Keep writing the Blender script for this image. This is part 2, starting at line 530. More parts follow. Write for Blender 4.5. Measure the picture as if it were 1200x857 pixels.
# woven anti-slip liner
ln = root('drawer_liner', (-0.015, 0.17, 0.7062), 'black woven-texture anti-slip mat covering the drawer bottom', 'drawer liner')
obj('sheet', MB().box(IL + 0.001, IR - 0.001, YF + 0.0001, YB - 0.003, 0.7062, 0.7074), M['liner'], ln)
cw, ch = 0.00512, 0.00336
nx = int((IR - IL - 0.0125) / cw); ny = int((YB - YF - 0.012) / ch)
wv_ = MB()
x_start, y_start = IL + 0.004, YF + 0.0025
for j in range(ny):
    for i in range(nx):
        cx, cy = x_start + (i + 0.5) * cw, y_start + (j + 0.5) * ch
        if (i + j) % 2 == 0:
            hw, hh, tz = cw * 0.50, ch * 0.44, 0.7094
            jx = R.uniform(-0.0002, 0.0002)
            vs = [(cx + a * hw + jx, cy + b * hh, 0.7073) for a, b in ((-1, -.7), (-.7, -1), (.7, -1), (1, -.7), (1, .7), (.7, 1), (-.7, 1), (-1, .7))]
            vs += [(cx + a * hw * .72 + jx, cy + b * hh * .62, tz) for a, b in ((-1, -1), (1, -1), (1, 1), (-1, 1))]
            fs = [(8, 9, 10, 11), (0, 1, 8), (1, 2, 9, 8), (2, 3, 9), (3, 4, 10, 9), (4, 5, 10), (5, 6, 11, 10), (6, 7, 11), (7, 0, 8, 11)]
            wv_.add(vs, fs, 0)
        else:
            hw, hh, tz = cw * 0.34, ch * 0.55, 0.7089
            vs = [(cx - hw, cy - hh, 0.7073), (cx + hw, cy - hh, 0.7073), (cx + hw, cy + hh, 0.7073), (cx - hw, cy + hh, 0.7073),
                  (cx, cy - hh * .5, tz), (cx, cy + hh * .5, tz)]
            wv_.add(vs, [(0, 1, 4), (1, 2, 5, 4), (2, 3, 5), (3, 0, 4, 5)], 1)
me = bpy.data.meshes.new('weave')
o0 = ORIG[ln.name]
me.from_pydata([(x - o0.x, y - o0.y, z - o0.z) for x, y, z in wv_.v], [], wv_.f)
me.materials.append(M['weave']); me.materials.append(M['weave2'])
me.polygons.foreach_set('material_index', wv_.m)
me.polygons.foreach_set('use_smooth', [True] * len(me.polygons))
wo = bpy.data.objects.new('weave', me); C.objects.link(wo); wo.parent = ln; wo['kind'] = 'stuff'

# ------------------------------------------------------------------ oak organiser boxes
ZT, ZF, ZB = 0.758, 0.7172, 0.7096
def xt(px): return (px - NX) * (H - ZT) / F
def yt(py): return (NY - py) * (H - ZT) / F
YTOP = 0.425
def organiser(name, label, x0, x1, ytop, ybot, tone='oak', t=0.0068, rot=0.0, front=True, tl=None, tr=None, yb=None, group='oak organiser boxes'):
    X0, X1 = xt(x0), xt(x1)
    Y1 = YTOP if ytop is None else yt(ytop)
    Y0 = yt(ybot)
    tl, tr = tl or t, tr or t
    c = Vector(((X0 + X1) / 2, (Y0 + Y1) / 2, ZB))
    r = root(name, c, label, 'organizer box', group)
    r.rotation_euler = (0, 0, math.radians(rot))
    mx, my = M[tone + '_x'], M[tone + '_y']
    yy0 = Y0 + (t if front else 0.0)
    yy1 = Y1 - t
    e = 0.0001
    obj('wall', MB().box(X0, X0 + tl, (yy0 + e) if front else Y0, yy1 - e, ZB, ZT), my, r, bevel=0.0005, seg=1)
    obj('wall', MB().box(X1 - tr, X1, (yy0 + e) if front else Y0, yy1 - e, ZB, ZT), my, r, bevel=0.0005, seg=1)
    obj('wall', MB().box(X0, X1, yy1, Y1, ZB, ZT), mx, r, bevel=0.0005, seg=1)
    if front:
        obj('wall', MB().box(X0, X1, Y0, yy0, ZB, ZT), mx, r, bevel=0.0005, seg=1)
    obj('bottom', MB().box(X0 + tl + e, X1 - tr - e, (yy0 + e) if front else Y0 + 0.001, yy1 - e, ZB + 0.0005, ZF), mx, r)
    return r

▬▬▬

JOB
Print the listing above in its entirety, with every line exact.

EXERCISE OUTPUT
Keep writing the Blender script for this image. This is part 2, starting at line 530. More parts follow. Write for Blender 4.5. Measure the picture as if it were 1200x857 pixels.
# woven anti-slip liner
ln = root('drawer_liner', (-0.015, 0.17, 0.7062), 'black woven-texture anti-slip mat covering the drawer bottom', 'drawer liner')
obj('sheet', MB().box(IL + 0.001, IR - 0.001, YF + 0.0001, YB - 0.003, 0.7062, 0.7074), M['liner'], ln)
cw, ch = 0.00512, 0.00336
nx = int((IR - IL - 0.0125) / cw); ny = int((YB - YF - 0.012) / ch)
wv_ = MB()
x_start, y_start = IL + 0.004, YF + 0.0025
for j in range(ny):
    for i in range(nx):
        cx, cy = x_start + (i + 0.5) * cw, y_start + (j + 0.5) * ch
        if (i + j) % 2 == 0:
            hw, hh, tz = cw * 0.50, ch * 0.44, 0.7094
            jx = R.uniform(-0.0002, 0.0002)
            vs = [(cx + a * hw + jx, cy + b * hh, 0.7073) for a, b in ((-1, -.7), (-.7, -1), (.7, -1), (1, -.7), (1, .7), (.7, 1), (-.7, 1), (-1, .7))]
            vs += [(cx + a * hw * .72 + jx, cy + b * hh * .62, tz) for a, b in ((-1, -1), (1, -1), (1, 1), (-1, 1))]
            fs = [(8, 9, 10, 11), (0, 1, 8), (1, 2, 9, 8), (2, 3, 9), (3, 4, 10, 9), (4, 5, 10), (5, 6, 11, 10), (6, 7, 11), (7, 0, 8, 11)]
            wv_.add(vs, fs, 0)
        else:
            hw, hh, tz = cw * 0.34, ch * 0.55, 0.7089
            vs = [(cx - hw, cy - hh, 0.7073), (cx + hw, cy - hh, 0.7073), (cx + hw, cy + hh, 0.7073), (cx - hw, cy + hh, 0.7073),
                  (cx, cy - hh * .5, tz), (cx, cy + hh * .5, tz)]
            wv_.add(vs, [(0, 1, 4), (1, 2, 5, 4), (2, 3, 5), (3, 0, 4, 5)], 1)
me = bpy.data.meshes.new('weave')
o0 = ORIG[ln.name]
me.from_pydata([(x - o0.x, y - o0.y, z - o0.z) for x, y, z in wv_.v], [], wv_.f)
me.materials.append(M['weave']); me.materials.append(M['weave2'])
me.polygons.foreach_set('material_index', wv_.m)
me.polygons.foreach_set('use_smooth', [True] * len(me.polygons))
wo = bpy.data.objects.new('weave', me); C.objects.link(wo); wo.parent = ln; wo['kind'] = 'stuff'

# ------------------------------------------------------------------ oak organiser boxes
ZT, ZF, ZB = 0.758, 0.7172, 0.7096
def xt(px): return (px - NX) * (H - ZT) / F
def yt(py): return (NY - py) * (H - ZT) / F
YTOP = 0.425
def organiser(name, label, x0, x1, ytop, ybot, tone='oak', t=0.0068, rot=0.0, front=True, tl=None, tr=None, yb=None, group='oak organiser boxes'):
    X0, X1 = xt(x0), xt(x1)
    Y1 = YTOP if ytop is None else yt(ytop)
    Y0 = yt(ybot)
    tl, tr = tl or t, tr or t
    c = Vector(((X0 + X1) / 2, (Y0 + Y1) / 2, ZB))
    r = root(name, c, label, 'organizer box', group)
    r.rotation_euler = (0, 0, math.radians(rot))
    mx, my = M[tone + '_x'], M[tone + '_y']
    yy0 = Y0 + (t if front else 0.0)
    yy1 = Y1 - t
    e = 0.0001
    obj('wall', MB().box(X0, X0 + tl, (yy0 + e) if front else Y0, yy1 - e, ZB, ZT), my, r, bevel=0.0005, seg=1)
    obj('wall', MB().box(X1 - tr, X1, (yy0 + e) if front else Y0, yy1 - e, ZB, ZT), my, r, bevel=0.0005, seg=1)
    obj('wall', MB().box(X0, X1, yy1, Y1, ZB, ZT), mx, r, bevel=0.0005, seg=1)
    if front:
        obj('wall', MB().box(X0, X1, Y0, yy0, ZB, ZT), mx, r, bevel=0.0005, seg=1)
    obj('bottom', MB().box(X0 + tl + e, X1 - tr - e, (yy0 + e) if front else Y0 + 0.001, yy1 - e, ZB + 0.0005, ZF), mx, r)
    return r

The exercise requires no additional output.